山県亮太、スノボ鬼塚雅に五輪の心構え「金メダルはどうぞ先に取ってください」

スポーツ報知
山県からエールを送られた鬼塚雅

 2016年リオ五輪陸上男子400メートルリレー銀メダリストの山県亮太(25)=セイコーホールディングス=が、同じトレーナーの仲田健氏(48)から指導を受けるスノーボード女子代表の鬼塚雅(19)=星野リゾート=へ「特別な場所だからこそ、やることは特別じゃなくていい」と独特の表現で、五輪の心構えを伝えた。自身は東京五輪のリレーで頂点を目指すが、鬼塚には「金メダルはどうぞ先に取ってください」と期待している。

(構成・細野 友司)

 僕はリオで銀だったけど、雅ちゃんには、「金メダルはどうぞ先に取ってください」という感じ。僕はその分、2年後の東京五輪で頑張るつもりだから。

 スキーやスノーボード。冬季スポーツは好きなので、五輪の時期はテレビでよく見る。素人考えで、特にスノボは「ようやるな」と(笑い)。自分が得意じゃないからだと思うけど、分かりやすく“常人離れ”しているところが面白い。自分は(リレーメンバーの)4人で取った五輪メダルだけど、雅ちゃんは、ぜひ一人の力でメダルを取ってほしい。

 (仲田)健さんとトレーニングをやっていて、体つきが変わったのは間違いない。体重は当初より8~9キロも増えて、力強くなったと思う。スノーボードは板の上でバランスを取っていくスポーツなので僕らより体幹は大事なはず。雅ちゃんはまだ1年ほどだけど、自分も15年秋から始めて16年シーズンは良かったので、短期でも十分結果が出ると思う。

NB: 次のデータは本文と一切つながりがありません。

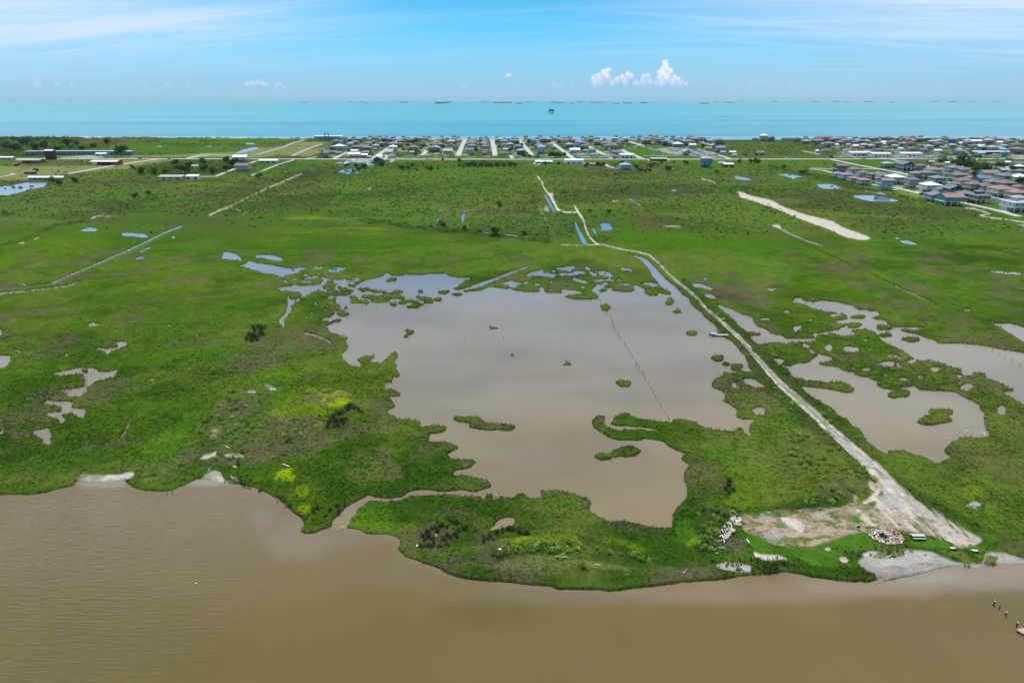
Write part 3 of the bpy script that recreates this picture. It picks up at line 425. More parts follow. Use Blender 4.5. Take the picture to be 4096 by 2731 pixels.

 五輪は、盛り上がりや雰囲気がすごい。僕の競技人生の中でも「いい雰囲気、盛り上がった試合って何だった?」って聞かれたら、それはロンドンかリオの五輪ということになる。特別な場所で“魔物が潜む”ともいわれるけど、その中ですることは特別じゃなくていい。普段通りを心がければ結果が出せるはずだ。

 スノーボードも100メートルも一発勝負。1本で力を出しきることについては、僕は2つ意識している。まずは伸び伸び走ること。1本で結果を出したいからこそ緊張するし不安にもなる。でも、それに縛られているとパフォーマンスが硬くなってしまうので、ある種の開き直りが必要。ミスしても「やれることはやったし、自分の実力」と受け入れるだけ。もちろん、ミスしてもいいとは言わないけど、それくらいの気持ちで臨むのが大事になる。

 もう一つは、ミスの連鎖を引き起こさないこと。10秒しかない100メートルのレースでも、100点のレースはできない。どこかで必ずちょっとしたミスをする。1つのミスで動揺せず、切り替えられるかどうか、が結果を左右する。「100点を目指さなくていい」という気持ちで臨めば、伸び伸びとやれる。リオで銀メダルを取った時は、ある程度開き直ってやれたと思う。

 雅ちゃんは大学に入ったばかりでキャピキャピして、大学は違うけどかわいい後輩。すごく社交的で色々話しかけてくれるし、親しみやすい。平昌で活躍してくれたら、チームメートやトレーニング仲間とお祝いの乾杯をしたい。未成年なので、ソフトドリンクで我慢してもらって(笑い)。

 ◆鬼塚 雅(おにつか・みやび)1998年10月12日、熊本市生まれ。19歳。5歳の頃、福岡県内の室内練習場で競技を始める。ルーテル学院高1年だった15年1月の世界選手権スロープスタイルで16歳3か月の史上最年少優勝。17年世界選手権は同種目銅メダル。同年4月から早大進学。158センチ、47キロ。

 ◆鬼塚の出場試合とメダル争い スロープスタイル(SS)とビッグエア(BA)の2種目に出場。SSは11日午後1時30分から予選、12日午前10時から決勝。BAは19日午前9時30分から予選、23日午前10時に決勝が行われる。鬼塚は今季W杯SSではカードローナ大会で2位、BAでも北京、メンヘングラッドバッハの両大会で2位に入っており、両種目での表彰台を目指す。海外勢ではBAで17年世界選手権金メダルのA・ガサー(オーストリア)らが有力。

 ◆山県 亮太(やまがた・りょうた)1992年6月10日、広島市生まれ。25歳。鈴が峰小4年から陸上を始め、修道高(広島)時代の09年世界ユース選手権100メートル4位。11年に慶大へ進学。12年ロンドン五輪予選で10秒07を記録し準決勝進出。15年セイコーホールディングス入社。16年リオ五輪400メートルリレーは第1走者で銀メダルに貢献。100メートル自己記録は日本歴代2位タイの10秒00(17年)。177センチ、68キロ。